Buy Issue 91: Print Edition


Cover of Issue 91

This issue begins with "Flight," a not-so-short story by Holley Rubinsky (d. 2015). At thirty-five pages long, this is a bold choice; the story makes up nearly a third of the issue's length. At the time, Rubinsky had recently won the first ever Journey Prize, and her short story collection Rapid Transits and Other Stories was a few months away from publication. "Flight" is a tightly controlled, powerful piece, and despite its length it would be difficult to suggest any areas where cutting wouldn't damage the story. We accompany the protagonist, owner of a local hardware store, mother of a passionate, stubborn teenager, prey of a calculating young man, daughter of a man who has now "slimed off" after doing her terrible wrong, as she works through the effects of earlier trauma. Her daughter's boyfriend's father inadvertently sets off a chain of events that sends her "on a roller-coaster moving backwards through time," travelling physically and psychologically as she wonders whether "there ever was an end to parents doing wrong by their children." The story ends with the hope suggested by new life, but the leaden sense of patterns laid down in childhood, and cycles that are simply too hard to break, remains as we move into the rest of the issue.

Poetry comes next, including Roo Borson's lovely "Starting the Tape" (one of six of her poems in this issue) and two poems by Toni Sammons that encourage slowing down and reflection on their phrasing and imagery: "soft edges interfere with organization / hard edges interfere with observation." Mavor Moore (d. 2006) contributes two pieces, and selections from Libby Scheier's (d. 2000) Sky: a poem in four pieces, which was also published in 1990, appear here. The issue closes with Patrick Kavanagh's atmospheric piece "Incense," excerpted from his first novel Gaff Topsails, though this book was not to be completed until 1995.

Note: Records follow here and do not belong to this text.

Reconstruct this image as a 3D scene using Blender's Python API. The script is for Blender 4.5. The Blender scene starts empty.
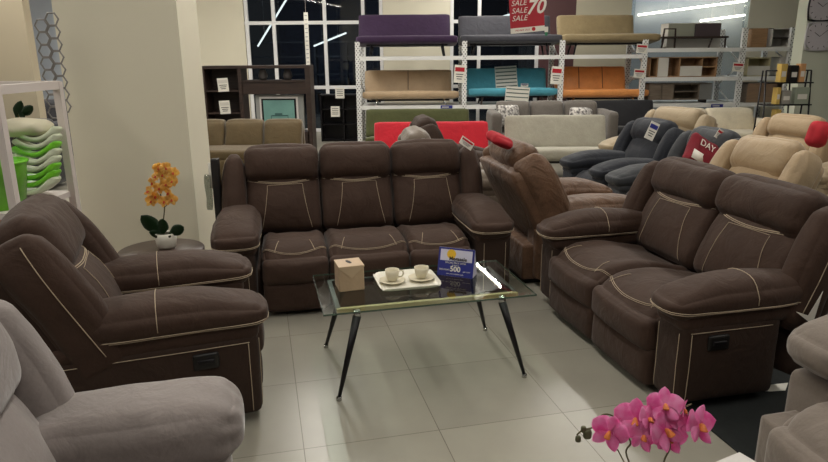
import bpy, bmesh, math, random
from mathutils import Vector, Matrix, noise, Euler
from mathutils.bvhtree import BVHTree
random.seed(7)
PI = math.pi
R = math.radians
S = bpy.context.scene
C = S.collection

# ------------------------------------------------------------------ camera
F, PITCH, ROLL, GYAW, CH, TX, TY = 650.003, 0.26463, -0.008462, 0.230195, 1.625, -0.61562, 3.02713
def camera():
    r = Vector((1, 0, 0)); fw = Vector((0, math.cos(PITCH), -math.sin(PITCH))); up = Vector((0, math.sin(PITCH), math.cos(PITCH)))
    c, s = math.cos(ROLL), math.sin(ROLL)
    r2 = c * r + s * up; up2 = -s * r + c * up
    m = Matrix.Identity(4)
    for i in range(3):
        m[i][0], m[i][1], m[i][2] = r2[i], up2[i], -fw[i]
    m.translation = (0, 0, CH)
    cd = bpy.data.cameras.new('camera'); co = bpy.data.objects.new('camera', cd); C.objects.link(co)
    co.matrix_world = m
    cd.sensor_width = 36; cd.lens = F / 828 * 36; cd.clip_start = .05
    S.camera = co
camera()
def G(gx, gy, z=0.0):                       # floor-tile frame -> world
    c, s = math.cos(GYAW), math.sin(GYAW)
    return Vector((TX + c * gx - s * gy, TY + s * gx + c * gy, z))
def ray(u, v):
    du, dv = u - 414, v - 231
    c, s = math.cos(ROLL), math.sin(ROLL)
    a, b = c * du + s * dv, -s * du + c * dv
    x, y = a / F, -b / F
    return Vector((x, math.cos(PITCH) + y * math.sin(PITCH), -math.sin(PITCH) + y * math.cos(PITCH)))
def at(u, v, Y):                            # sight line -> point at distance Y
    r = ray(u, v); t = Y / r.y
    return Vector((0, 0, CH)) + r * t

# ------------------------------------------------------------------ materials
def lin(c):
    return tuple(((x / 255) / 12.92 if x / 255 <= .04045 else ((x / 255 + .055) / 1.055) ** 2.4) for x in c) + (1,)
def nodes(name):
    m = bpy.data.materials.new(name); m.use_nodes = True
    nt = m.node_tree
    return m, nt, nt.nodes, nt.links, nt.nodes['Principled BSDF']
def mat(name, rgb, rough=.6, var=.0, scale=8, bump=0.0, bscale=60, metal=0, sheen=0, rgb2=None, emit=None, spec=.5, coat=0, trans=0, alpha=1, detail=3):
    m, nt, N, L, b = nodes(name)
    b.inputs['Roughness'].default_value = rough; b.inputs['Metallic'].default_value = metal
    b.inputs['Specular IOR Level'].default_value = spec
    if sheen: b.inputs['Sheen Weight'].default_value = sheen; b.inputs['Sheen Roughness'].default_value = .5
    if coat: b.inputs['Coat Weight'].default_value = coat
    if trans: b.inputs['Transmission Weight'].default_value = trans
    b.inputs['Alpha'].default_value = alpha
    col = lin(rgb); b.inputs['Base Color'].default_value = col
    tc = N.new('ShaderNodeTexCoord')
    if var or rgb2:
        c2 = lin(rgb2) if rgb2 else tuple(min(1, x * (1 + var)) for x in col[:3]) + (1,)
        c1 = col if rgb2 else tuple(x * (1 - var) for x in col[:3]) + (1,)
        n = N.new('ShaderNodeTexNoise'); n.inputs['Scale'].default_value = scale; n.inputs['Detail'].default_value = detail
        L.new(tc.outputs['Object'], n.inputs['Vector'])
        r = N.new('ShaderNodeValToRGB'); r.color_ramp.elements[0].color = c1; r.color_ramp.elements[1].color = c2
        r.color_ramp.elements[0].position = .35; r.color_ramp.elements[1].position = .65
        L.new(n.outputs['Fac'], r.inputs['Fac']); L.new(r.outputs['Color'], b.inputs['Base Color'])
    if bump:
        n2 = N.new('ShaderNodeTexNoise'); n2.inputs['Scale'].default_value = bscale; n2.inputs['Detail'].default_value = 4
        L.new(tc.outputs['Object'], n2.inputs['Vector'])
        bp = N.new('ShaderNodeBump'); bp.inputs['Strength'].default_value = bump; bp.inputs['Distance'].default_value = .01
        L.new(n2.outputs['Fac'], bp.inputs['Height']); L.new(bp.outputs['Normal'], b.inputs['Normal'])
    if emit:
        b.inputs['Emission Color'].default_value = lin(rgb); b.inputs['Emission Strength'].default_value = emit
    return m
def wood(name, a, c, scale=3, rough=.5):
    m, nt, N, L, b = nodes(name)
    tc = N.new('ShaderNodeTexCoord'); mp = N.new('ShaderNodeMapping'); mp.inputs['Scale'].default_value = (1, 12, 12)
    n = N.new('ShaderNodeTexNoise'); n.inputs['Scale'].default_value = scale; n.inputs['Detail'].default_value = 6
    r = N.new('ShaderNodeValToRGB'); r.color_ramp.elements[0].color = lin(a); r.color_ramp.elements[1].color = lin(c)
    r.color_ramp.elements[0].position = .3; r.color_ramp.elements[1].position = .7
    L.new(tc.outputs['Object'], mp.inputs['Vector']); L.new(mp.outputs['Vector'], n.inputs['Vector'])
    L.new(n.outputs['Fac'], r.inputs['Fac']); L.new(r.outputs['Color'], b.inputs['Base Color'])
    b.inputs['Roughness'].default_value = rough
    return m
def suede(name, rgb, k=.16, rough=.75, sheen=.25, wr=.35):
    m, nt, N, L, b = nodes(name)
    tc = N.new('ShaderNodeTexCoord')
    n = N.new('ShaderNodeTexNoise'); n.inputs['Scale'].default_value = 5; n.inputs['Detail'].default_value = 5; n.inputs['Roughness'].default_value = .65
    n3 = N.new('ShaderNodeTexNoise'); n3.inputs['Scale'].default_value = 90; n3.inputs['Detail'].default_value = 2
    col = lin(rgb)
    r = N.new('ShaderNodeValToRGB')
    r.color_ramp.elements[0].color = tuple(x * (1 - k) for x in col[:3]) + (1,); r.color_ramp.elements[1].color = tuple(x * (1 + k) for x in col[:3]) + (1,)
    r.color_ramp.elements[0].position = .3; r.color_ramp.elements[1].position = .7
    L.new(tc.outputs['Object'], n.inputs['Vector']); L.new(tc.outputs['Object'], n3.inputs['Vector'])
    mx = N.new('ShaderNodeMath'); mx.operation = 'MULTIPLY_ADD'; mx.inputs[1].default_value = .35
    ma = N.new('ShaderNodeMath'); ma.operation = 'MULTIPLY'; ma.inputs[1].default_value = .65
    L.new(n.outputs['Fac'], ma.inputs[0]); L.new(n3.outputs['Fac'], mx.inputs[0]); L.new(ma.outputs[0], mx.inputs[2])
    L.new(mx.outputs[0], r.inputs['Fac']); L.new(r.outputs['Color'], b.inputs['Base Color'])
    b.inputs['Roughness'].default_value = rough; b.inputs['Sheen Weight'].default_value = sheen; b.inputs['Sheen Roughness'].default_value = .45
    b.inputs['Specular IOR Level'].default_value = .35
    w = N.new('ShaderNodeTexNoise'); w.inputs['Scale'].default_value = 7; w.inputs['Detail'].default_value = 4; w.inputs['Distortion'].default_value = 1.2
    L.new(tc.outputs['Object'], w.inputs['Vector'])
    b1 = N.new('ShaderNodeBump'); b1.inputs['Strength'].default_value = wr; b1.inputs['Distance'].default_value = .03
    b2 = N.new('ShaderNodeBump'); b2.inputs['Strength'].default_value = .2; b2.inputs['Distance'].default_value = .004
    L.new(w.outputs['Fac'], b1.inputs['Height']); L.new(n3.outputs['Fac'], b2.inputs['Height'])
    L.new(b1.outputs['Normal'], b2.inputs['Normal']); L.new(b2.outputs['Normal'], b.inputs['Normal'])
    return m
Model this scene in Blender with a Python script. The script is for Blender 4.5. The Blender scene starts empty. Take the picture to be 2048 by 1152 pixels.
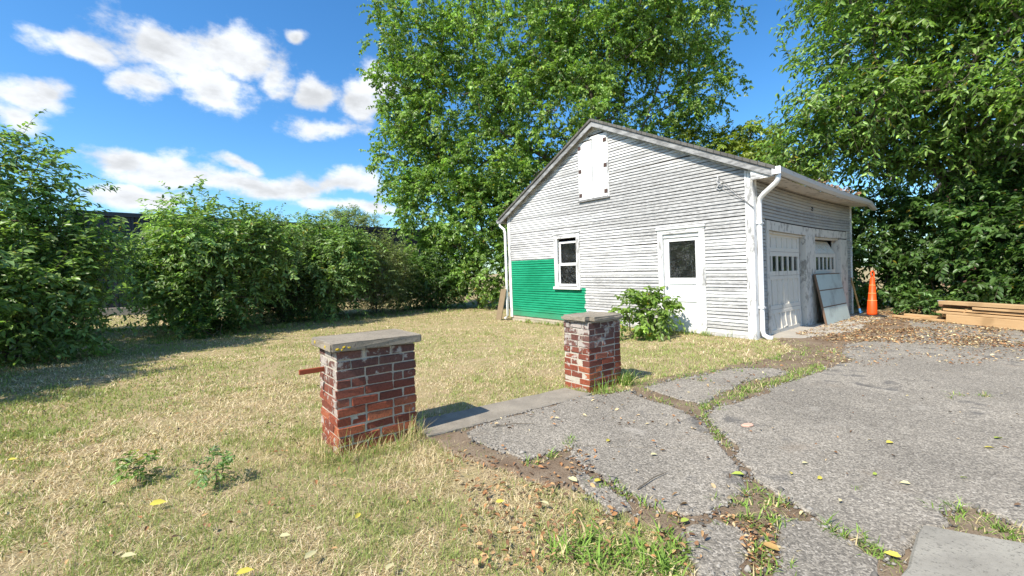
import bpy, bmesh, math, random
import numpy as np
from mathutils import Vector, Matrix
from mathutils.geometry import delaunay_2d_cdt

S = bpy.context.scene
COL = S.collection
R = math.radians
rng = np.random.default_rng(7)
random.seed(7)

# ------------------------------------------------------------------ camera
F_PX, PITCH, ROLL, CAM_H = 860.9, 0.036, 0.019, 1.274
cd = bpy.data.cameras.new('camera'); cam = bpy.data.objects.new('camera', cd); COL.objects.link(cam)
cd.sensor_width = 36.0; cd.lens = 36.0 * F_PX / 2048.0; cd.clip_start = 0.05; cd.clip_end = 3000
_f = Vector((0, math.cos(PITCH), -math.sin(PITCH))); _u0 = Vector((0, math.sin(PITCH), math.cos(PITCH))); _x = Vector((1, 0, 0))
_r = math.cos(ROLL) * _x - math.sin(ROLL) * _u0; _u = math.sin(ROLL) * _x + math.cos(ROLL) * _u0
cam.matrix_world = Matrix(((_r.x, _u.x, -_f.x, 0), (_r.y, _u.y, -_f.y, 0), (_r.z, _u.z, -_f.z, CAM_H), (0, 0, 0, 1)))
S.camera = cam

def ray(px, py):
    """direction of a photograph pixel, used once to survey where things stand on the ground"""
    d = _f + _r * ((px - 1024) / F_PX) - _u * ((py - 576) / F_PX)
    return d
def gpt(px, py, z=0.0):
    d = ray(px, py); t = (z - CAM_H) / d.z
    return (d.x * t, d.y * t)
def dpt(px, py, D):
    d = ray(px, py); t = D / d.y
    return Vector((d.x * t, D, CAM_H + d.z * t))

# ------------------------------------------------------------------ world, sun, exposure
SUN_AZ, SUN_EL = 44.0, 48.0                       # the light travels towards this heading
SUN_DIR = Vector((math.cos(R(SUN_AZ)) * math.cos(R(SUN_EL)), math.sin(R(SUN_AZ)) * math.cos(R(SUN_EL)), -math.sin(R(SUN_EL))))
sl = bpy.data.lights.new('sun', 'SUN'); so = bpy.data.objects.new('sun', sl); COL.objects.link(so)
sl.energy = 4.9; sl.angle = R(0.55); sl.color = (1.0, 0.925, 0.80)
so.rotation_euler = SUN_DIR.to_track_quat('-Z', 'Y').to_euler()

W = bpy.data.worlds.new('World'); S.world = W; W.use_nodes = True
W.cycles.sampling_method = 'MANUAL'; W.cycles.sample_map_resolution = 256
WT = W.node_tree; WT.nodes.clear()

class N:
    """tiny node-graph helper"""
    def __init__(s, tree): s.t = tree
    def n(s, typ, **kw):
        nd = s.t.nodes.new(typ)
        for k, v in kw.items():
            if k == 'inp':
                for a, b in v.items():
                    if isinstance(b, bpy.types.NodeSocket): s.t.links.new(b, nd.inputs[a])
                    else: nd.inputs[a].default_value = b
            else: setattr(nd, k, v)
        return nd
    def m(s, op, a, b=None, c=None, clamp=False):
        nd = s.t.nodes.new('ShaderNodeMath'); nd.operation = op; nd.use_clamp = clamp
        for i, v in enumerate((a, b, c)):
            if v is None: continue
            if isinstance(v, bpy.types.NodeSocket): s.t.links.new(v, nd.inputs[i])
            else: nd.inputs[i].default_value = v
        return nd.outputs[0]
    def vm(s, op, a, b=None, sc=None):
        nd = s.t.nodes.new('ShaderNodeVectorMath'); nd.operation = op
        for i, v in enumerate((a, b)):
            if v is None: continue
            if isinstance(v, bpy.types.NodeSocket): s.t.links.new(v, nd.inputs[i])
            else: nd.inputs[i].default_value = v
        if sc is not None:
            if isinstance(sc, bpy.types.NodeSocket): s.t.links.new(sc, nd.inputs['Scale'])
            else: nd.inputs['Scale'].default_value = sc
        return nd.outputs['Value'] if op in ('DOT_PRODUCT', 'LENGTH', 'DISTANCE') else nd.outputs[0]
    def mix(s, fac, a, b, blend='MIX'):
        nd = s.t.nodes.new('ShaderNodeMix'); nd.data_type = 'RGBA'; nd.blend_type = blend
        for k, v in ((0, fac), (6, a), (7, b)):
            if isinstance(v, bpy.types.NodeSocket): s.t.links.new(v, nd.inputs[k])
            else: nd.inputs[k].default_value = v if k == 0 else (tuple(v) + (1,) if len(v) == 3 else v)
        return nd.outputs[2]
    def ramp(s, fac, stops, interp='LINEAR'):
        nd = s.t.nodes.new('ShaderNodeValToRGB'); cr = nd.color_ramp; cr.interpolation = interp
        while len(cr.elements) < len(stops): cr.elements.new(0.5)
        for e, (p, c) in zip(cr.elements, stops):
            e.position = p; e.color = (c, c, c, 1) if not isinstance(c, (tuple, list)) else tuple(c) + (1,)
        s.t.links.new(fac, nd.inputs[0])
        return nd.outputs[0]
    def smooth(s, x, lo, hi):
        nd = s.t.nodes.new('ShaderNodeMapRange'); nd.interpolation_type = 'SMOOTHSTEP'
        s.t.links.new(x, nd.inputs[0]); nd.inputs[1].default_value = lo; nd.inputs[2].default_value = hi
        return nd.outputs[0]
    def noise(s, vec, scale, detail=3, rough=0.55, out=0, dist=0.0):
        nd = s.t.nodes.new('ShaderNodeTexNoise')
        if vec is not None: s.t.links.new(vec, nd.inputs['Vector'])
        nd.inputs['Scale'].default_value = scale; nd.inputs['Detail'].default_value = detail
        nd.inputs['Roughness'].default_value = rough; nd.inputs['Distortion'].default_value = dist
        return nd.outputs[out]
    def link(s, a, b): s.t.links.new(a, b)

def build_world():
    # cloud banks: (photograph x, y of the centre, half width, half height) -> directions in the sky
    blobs = [(170, 100, 120, 42), (320, 95, 160, 60), (470, 110, 125, 62), (400, 165, 175, 62), (545, 150, 60, 75), (300, 165, 80, 38),
             (602, 72, 34, 18), (640, 190, 70, 42), (720, 195, 60, 60), (745, 160, 50, 50), (660, 256, 95, 27),
             (60, 195, 125, 48), (100, 180, 80, 30), (20, 230, 100, 40),
             (240, 320, 110, 34), (330, 345, 140, 40), (470, 365, 150, 32), (580, 372, 90, 28), (690, 365, 120, 32), (290, 395, 180, 26), (470, 325, 60, 16), (700, 410, 130, 16)]
    g = bpy.data.node_groups.new('cloud_density', 'ShaderNodeTree')
    g.interface.new_socket('Vector', in_out='INPUT', socket_type='NodeSocketVector')
    g.interface.new_socket('Density', in_out='OUTPUT', socket_type='NodeSocketFloat')
    q = N(g); gi = g.nodes.new('NodeGroupInput'); go = g.nodes.new('NodeGroupOutput')
    v0 = gi.outputs[0]
    wv = q.vm('SUBTRACT', q.noise(v0, 7.0, 2, 0.6, out=1), (0.5, 0.5, 0.5))
    v = q.vm('ADD', v0, q.vm('MULTIPLY', wv, (0.11, 0.11, 0.06)))
    sp = q.n('ShaderNodeSeparateXYZ', inp={0: v})
    ae = q.n('ShaderNodeCombineXYZ', inp={0: q.m('ARCTAN2', sp.outputs[0], sp.outputs[1]), 1: q.m('ARCSINE', sp.outputs[2]), 2: 0.0}).outputs[0]
    cur = None
    for (px, py, rx, ry) in blobs:
        def azel(x, y):
            c = ray(x, y).normalized(); return math.atan2(c.x, c.y), math.asin(c.z)
        a, e = azel(px, py); ra = abs(azel(px + rx, py)[0] - azel(px - rx, py)[0]) / 2 * 1.05; re_ = abs(azel(px, py + ry)[1] - azel(px, py - ry)[1]) / 2 * 1.05
        nd = g.nodes.new('ShaderNodeVectorMath'); nd.operation = 'MULTIPLY_ADD'; g.links.new(ae, nd.inputs[0]); nd.inputs[1].default_value = (1 / ra, 1 / re_, 0); nd.inputs[2].default_value = (-a / ra, -e / re_, 0)
        val = q.vm('LENGTH', nd.outputs[0]); cur = val if cur is None else q.m('MINIMUM', cur, val)
    cur = q.m('MAXIMUM', q.m('SUBTRACT', 1.0, cur), -1.2)
    # the rest of the sky, away from the banks surveyed above, carries scattered cumulus of the same kind
    far = q.smooth(q.vm('DOT_PRODUCT', v, tuple(_f)), 0.5, 0.3)
    vs = q.vm('MULTIPLY', v, (1.0, 1.0, 2.2))
    gen = q.m('MULTIPLY', q.m('SUBTRACT', q.noise(vs, 3.2, 2, 0.5), 0.56), 6.0)
    gen = q.m('SUBTRACT', gen, q.m('MULTIPLY', q.m('SUBTRACT', 1.0, far), 9.0))
    cur = q.m('MAXIMUM', cur, gen)
    fb = q.m('SUBTRACT', q.noise(q.vm('MULTIPLY', v0, (1, 1, 1.5)), 12.5, 8, 0.60), 0.5)
    q.link(q.m('ADD', cur, q.m('MULTIPLY', fb, 2.2)), go.inputs[0])
    w = N(WT)
    tc = w.n('ShaderNodeTexCoord'); d = tc.outputs['Generated']
    def grp(vec):
        nd = WT.nodes.new('ShaderNodeGroup'); nd.node_tree = g; WT.links.new(vec, nd.inputs[0]); return nd.outputs[0]
    den = grp(d)
    sky = w.n('ShaderNodeTexSky', sky_type='NISHITA', sun_disc=False)
    sky.sun_elevation = R(SUN_EL); sky.sun_rotation = R(90 - (SUN_AZ + 180)); sky.altitude = 100; sky.air_density = 1.0; sky.dust_density = 0.7; sky.ozone_density = 2.2
    skc = w.n('ShaderNodeHueSaturation', inp={'Saturation': 1.26, 'Value': 1.0, 'Color': sky.outputs[0]}).outputs[0]
    skc = w.mix(1.0, skc, (0.88, 1.14, 1.24), 'MULTIPLY')
    alpha = w.smooth(den, 0.02, 0.68)
    thick = w.smooth(den, 0.25, 1.5)
    shade = w.m('SUBTRACT', 1.0, w.m('MULTIPLY', thick, 0.20))
    low = w.noise(w.vm('MULTIPLY', d, (1, 1, 2.2)), 11.0, 5, 0.6)
    shade = w.m('MULTIPLY', shade, w.m('ADD', 0.76, w.m('MULTIPLY', w.smooth(low, 0.3, 0.62), 0.26)))
    cc = w.vm('SCALE', (0.95, 0.985, 1.03), sc=w.m('MULTIPLY', shade, 6.1))
    out = w.mix(alpha, skc, cc)
    bg = w.n('ShaderNodeBackground', inp={'Color': out, 'Strength': 0.116})
    wo = w.n('ShaderNodeOutputWorld'); w.link(bg.outputs[0], wo.inputs[0])
build_world()
VS = S.view_settings
VS.view_transform = 'Standard'; VS.look = 'None'; VS.gamma = 1.0; VS.use_curve_mapping = False; VS.exposure = 0.68
S.cycles.max_bounces = 6; S.cycles.transparent_max_bounces = 8
S.cycles.diffuse_bounces = 3; S.cycles.glossy_bounces = 2; S.cycles.transmission_bounces = 4

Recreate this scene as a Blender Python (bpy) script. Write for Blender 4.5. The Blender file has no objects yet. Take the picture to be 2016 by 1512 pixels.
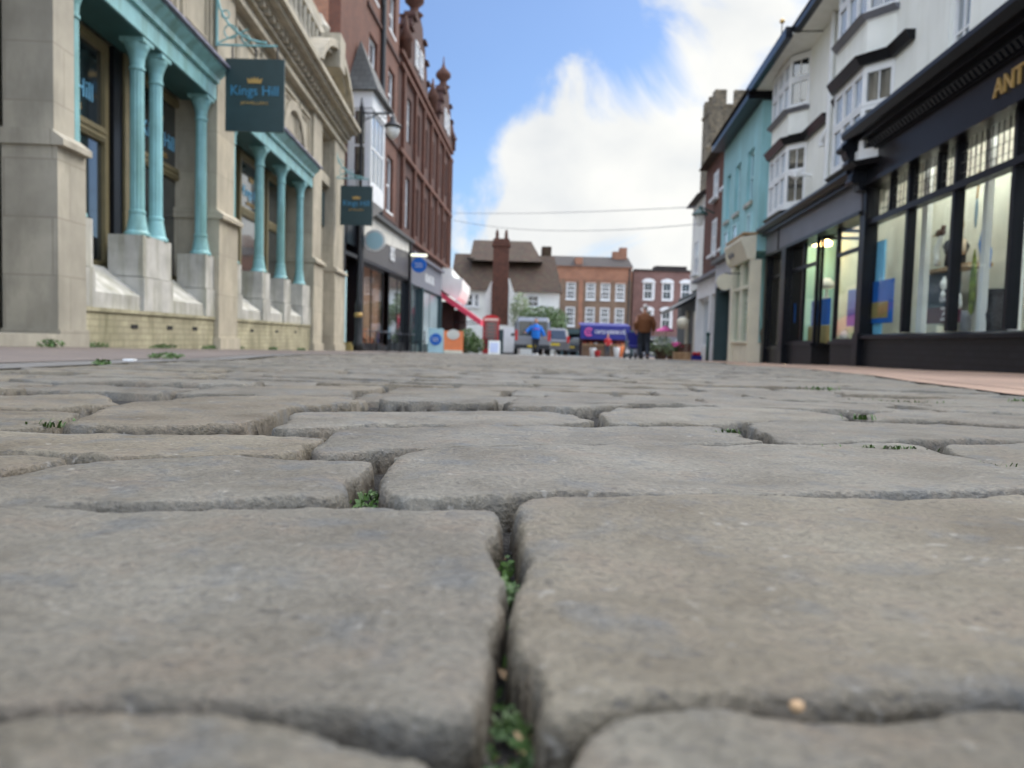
import bpy, bmesh, math, random
import numpy as np
from mathutils import Vector, Matrix, Euler

random.seed(7); np.random.seed(7)
S = bpy.context.scene
COL = S.collection
R = math.radians

# ------------------------------------------------------------------ camera
F_PX, PITCH, ROLL = 1514.0, 3.33, 1.6
CAM_Z = 0.06
SLOPE = 0.0185                      # the street falls gently away from the camera
cam = bpy.data.cameras.new('camera'); camo = bpy.data.objects.new('camera', cam); COL.objects.link(camo)
cam.sensor_width = 36; cam.lens = F_PX / 2016 * 36
cam.clip_start = 0.01; cam.clip_end = 2000
CR = Matrix.Rotation(R(90 - PITCH), 3, 'X') @ Matrix.Rotation(R(ROLL), 3, 'Z')
camo.matrix_world = Matrix.Translation((0, 0, CAM_Z)) @ CR.to_4x4()
cam.dof.use_dof = True; cam.dof.focus_distance = 0.47; cam.dof.aperture_fstop = 13.5
S.camera = camo

# ------------------------------------------------------------------ world
SUN_EL, SUN_AZ = 48, 48            # azimuth from +Y towards +X
w = bpy.data.worlds.new('World'); S.world = w; w.use_nodes = True
nt = w.node_tree; N = nt.nodes; L = nt.links; N.clear()
out = N.new('ShaderNodeOutputWorld'); bg = N.new('ShaderNodeBackground'); L.new(bg.outputs[0], out.inputs[0])
sky = N.new('ShaderNodeTexSky'); sky.sky_type = 'NISHITA'; sky.sun_disc = False
sky.sun_elevation = R(SUN_EL); sky.sun_rotation = R(SUN_AZ); sky.air_density = 1.0; sky.dust_density = 1.0; sky.ozone_density = 1.5
tc = N.new('ShaderNodeTexCoord')
def wmath(op, a, b=None):
    n = N.new('ShaderNodeMath'); n.operation = op
    for i, v in enumerate((a, b)):
        if v is None: continue
        if isinstance(v, (int, float)): n.inputs[i].default_value = v
        else: L.new(v, n.inputs[i])
    return n.outputs[0]
def wdir(px, py): return (CR @ Vector(((px - 1008) / F_PX, (756 - py) / F_PX, -1))).normalized()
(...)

Notable in the reviews section are two reviews of Thomson Highway's plays – one of The Rez Sisters and another of Dry Lips Oughta Move to Kapuskasing. These two plays, which Highway would later go on to translate and stage in Cree versions in 2010, are perhaps his best-known work. He won Dora Mavor Moore awards for each of them, marking a subtle connection to one of the poets named above – Mavor Moore, son of Dora, the Canadian theatre pioneer. Poetry by Al Purdy (d. 2000) and Marlene Cookshaw, assistant editor of this issue, is also reviewed here, as is Jane Urquhart's second novel Changing Heaven, which is called "a profound pleasure."